Enderman, you may want to edit the title of this thread to indicate that these are sold out, unfortunately.

Question for Enderman or anybody: how do you affix this to the flashlight body? I watched Marinebeam’s YouTube video about proper alignment of the collar, but once you figure that out, how does one keep it fixed in place?

Hot glue
You want to fixate it with something slightly flexible.

Thanks for that tip. I found that video at https://www.youtube.com/watch?v=HXAz-TvPDVA and it is very interesting, a clear explanation of how it works.

I note that Marinebeam used the term “light recycling” in the sense of simply bouncing around the stray light back onto the LED, which is the way I was thinking of it.

Quite how much “light recycling” is occurring due to re-use of the blue portion by re-stimulating the phosphor and actually adding to the effect, I wonder. Surely it can only be a second-order effect, not the main reason for the collar ?

The phosphor cannot be re-energised by the light wavelengths that it originally emitted, only by the minority shorter wavelength blue light. That’s how phosphors work, converting shorter wavelengths to longer.

I suggest that the majority of the recycling effect is simply by scattering from the surface of the phosphor, where it’s reflectance and colour (i.e. yellowish) are the important factor.

Nope, it’s the blue light which makes up a substantial part of the spectrum of cool-white LEDs.
When light is converted in such phosphor it’s isotropically scattered. This makes the LED brighter from all angles.

The converted part of the spectrum becomes more pronounced (there is not additional blue light coming from the phosphor when you add the collar).

The Osram Black Flat basically has a polished silicone surface. If the collar were to work just by reflection and scattering it wouldn’t work very well the Black flat. It would be much worse compared to dedomed Cree LEDs which have a rough phosphor surface.

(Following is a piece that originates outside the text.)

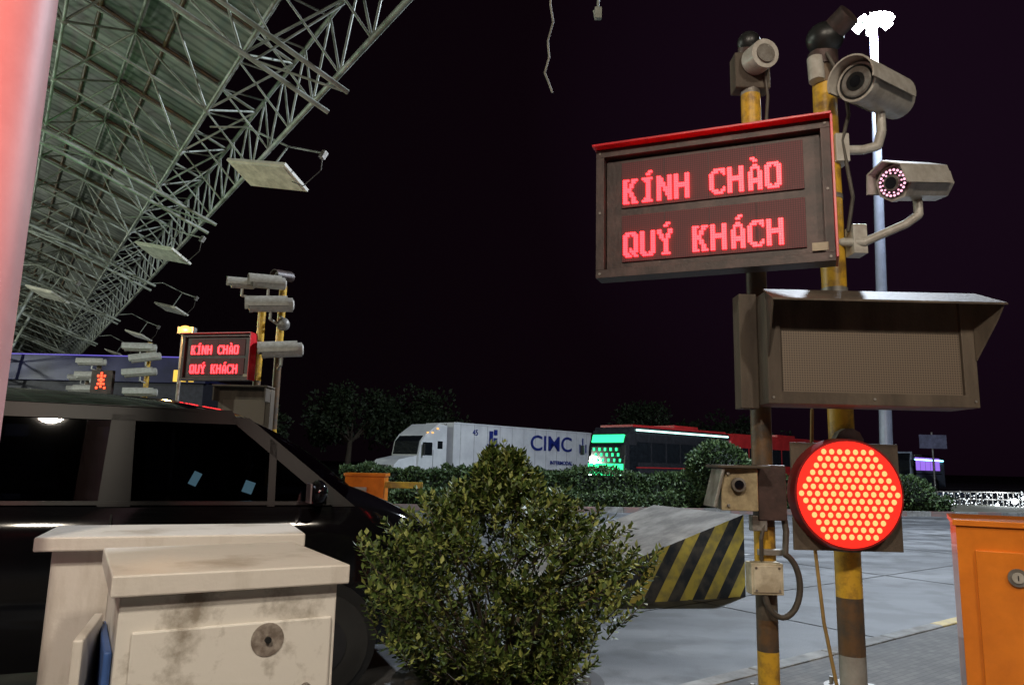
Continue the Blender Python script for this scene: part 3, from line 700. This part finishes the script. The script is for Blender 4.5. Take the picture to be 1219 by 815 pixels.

Ok, for cool white there will be a greater re-stimulation than warmer tints. But as Marinebeam showed, the majority of the work of the collar is to direct the light through the hole, at the condenser (aspheric), without any being “wasted” simply heating up the inside of the head of the torch. As in a standard zoomie.

I see the collar as mainly performing a pre-collimation function, whilst scooping up stray light from a Lambertian emitter (120 degree cosine function) and recycling it until it can escape in the desired direction.

I’m not talking about reflection from a transparent silicone surface, that would be silly, but scattering from the (maybe rough or textured) phosphor lying beneath.

Consider, on a standard zoomie you could fix a plain circular aperture in the same place as the hole in the collar and it would have no effect on the output. It is the circular reflecting interior of the collar that “recycles” the off-axis light that makes it so clever.

As a bonus there is the re-stimulation effect, which I’m sure happens, but to what extent I’m not sure.

Also consider, another reason why warmer tints are less bright than cooler is because the conversion in the phosphor has an efficiency loss. An LED with no phosphor at-all would be blue, and highly efficient, but of little use to us.

The more you “recycle” (or as I think of it re-stimulate the phosphor) with the escaping blue light, the less efficient the overall process becomes, in the limit if the blue component was totally recycled by re-stimulation, then all you’d have left would be the warm emission from the phosphor. So you might as well just have used a well designed warm LED in the first place.

And as Marinebeam elegantly explained, in a standard reflector based torch the on-axis light that doesn’t hit the reflector turns into spill, whereas the hotspot is created by the off-axis light that does hit the reflector.

Meaning if you want a thrower that is practical (with some spill) you might be better looking at extreme reflector designs.

Edit: the deeper the parabolic reflector, the better.

If you want to focus an image of the die with zero spill (wasted ? light), then an aspheric with a collar is the way to go.